GAN issues strategic update amid $30m term loan

GAN issues strategic update amid $30m term loan

Beach Point Capital Management, a Los Angeles based investment manager, has made a $30m private credit investment in GAN as the group looks to drive improved shareholder returns going forward.

The new capital will allow a focus to be placed funding existing high-return B2B investments and future opportunistic investments, including opportunistic execution of a previously announced $5m share repurchase authorisation.

“This transaction enhances our ability to invest in market leading technology and create shareholder value,” said Dermot Smurfit, Chief Executive Officer of GAN. 

“The Beach Point team has a deep knowledge of our industries and we are pleased to work with them on furthering our mission for years to come.”

The credit agreement, said GAN, provides for up to $30m in aggregate principal amount of secured term loans which accrue interest at a floating rate equal to three-month SOFR (subject to a one per cent floor) plus 9.5 per cent per annum, payable quarterly in arrears.

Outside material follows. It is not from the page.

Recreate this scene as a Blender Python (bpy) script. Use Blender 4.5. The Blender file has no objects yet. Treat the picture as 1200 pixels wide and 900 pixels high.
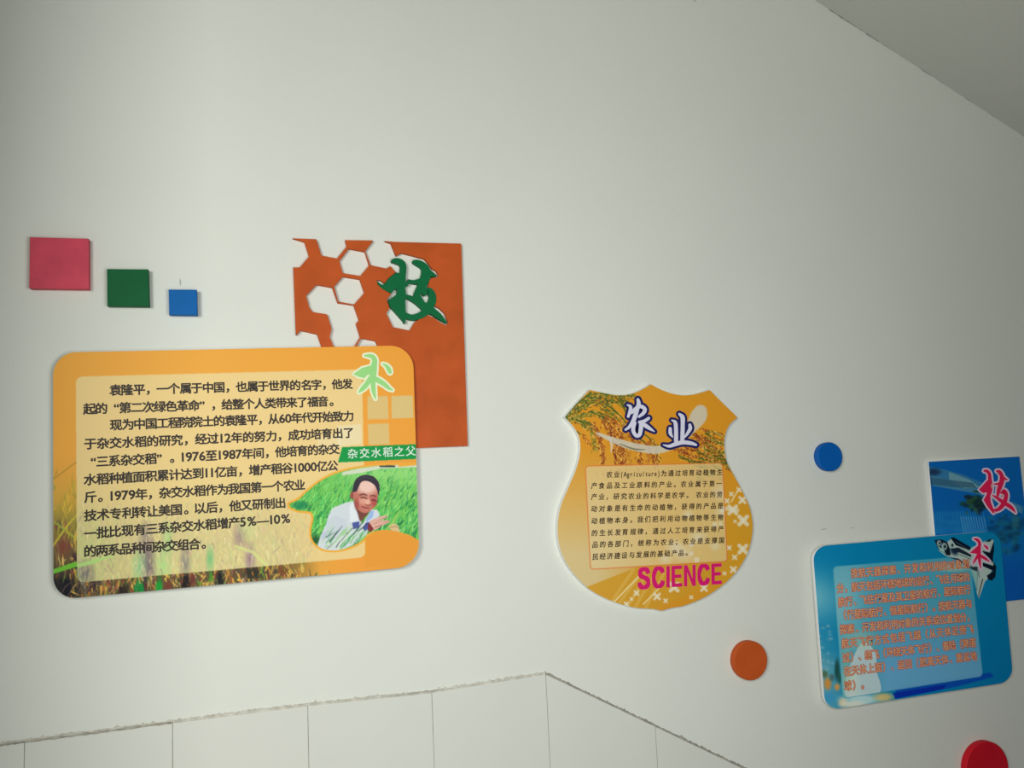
import bpy, bmesh, math, random
import numpy as np
from mathutils import Matrix, Vector

random.seed(7)
RNG = np.random.default_rng(11)
C = bpy.context.scene.collection

# ------------------------------------------------------------------ camera
F_PX, YAW, PITCH, ROLL = 974.04, 0.290929, 0.106562, -0.0468839
CAM = Vector((0.0, -2.1217, 1.55))
fwd = Vector((math.sin(YAW) * math.cos(PITCH), math.cos(YAW) * math.cos(PITCH), math.sin(PITCH)))
rgt0 = Vector((math.cos(YAW), -math.sin(YAW), 0.0))
up0 = rgt0.cross(fwd)
rgt = rgt0 * math.cos(ROLL) + up0 * math.sin(ROLL)
upv = -rgt0 * math.sin(ROLL) + up0 * math.cos(ROLL)
cd = bpy.data.cameras.new('camera')
cam = bpy.data.objects.new('camera', cd)
C.objects.link(cam)
m = Matrix((rgt, upv, -fwd)).transposed().to_4x4()
m.translation = CAM
cam.matrix_world = m
cd.sensor_width = 36.0
cd.lens = F_PX / 1200 * 36
cd.clip_start = 0.05
bpy.context.scene.camera = cam

# ------------------------------------------------------------------ light and exposure
sc = bpy.context.scene
sc.view_settings.view_transform = 'Standard'
sc.view_settings.look = 'None'
sc.view_settings.gamma = 1
sc.view_settings.use_curve_mapping = False
sc.view_settings.exposure = 0.0
world = bpy.data.worlds.new('daylight')
sc.world = world
world.use_nodes = True
bg = world.node_tree.nodes['Background']
bg.inputs[0].default_value = (0.93, 1.0, 0.93, 1)
bg.inputs[1].default_value = 0.02


def area(name, loc, target, sx, sy, power, col):
    l = bpy.data.lights.new(name, 'AREA')
    l.shape = 'RECTANGLE'
    l.size, l.size_y, l.energy, l.color = sx, sy, power, col
    o = bpy.data.objects.new(name, l)
    C.objects.link(o)
    o.location = loc
    o.rotation_euler = (Vector(target) - Vector(loc)).to_track_quat('-Z', 'Y').to_euler()
    return o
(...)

The loans mature four and a half years following the closing date, or October 26, 2026.

Brian Himot, Portfolio Manager at Beach Point, noted: “GAN is at the forefront of online gaming and sports betting technology and we’re excited to support their expansion. 

“Innovative firms like GAN will continue pushing the limits of gaming technology and we are committed to being a part of that.”

Alongside news of the $30m term loan, GAN also provided a strategic update for its Coolbet property, with sports margin during the first quarter said to have improved sequentially and was within the historically normalised range of approximately seven per cent.

Furthermore, the gaming solutions provider also notes that it has recently begun implementation of cost controls, along with other initiatives, that are expected to accelerate adjusted EBITDA generation and improve profitability.

Karen Flores, Chief Financial Officer of GAN, commented: “Today’s announcement ensures that we have the capital available to drive improved shareholder returns going forward.

“The incremental flexibility provided by the term loan allows us to execute our balanced capital allocation plan centred around investing in our B2B offering, growing Coolbet and our B2C presence, and returning capital to shareholders during a time when we believe our share price undervalues the long-term opportunities we have ahead of us. 

“We are simultaneously taking steps to accelerate our path to improved adjusted EBITDA generation and profitability as we are acutely focused on our margin profile and efficiency measures.”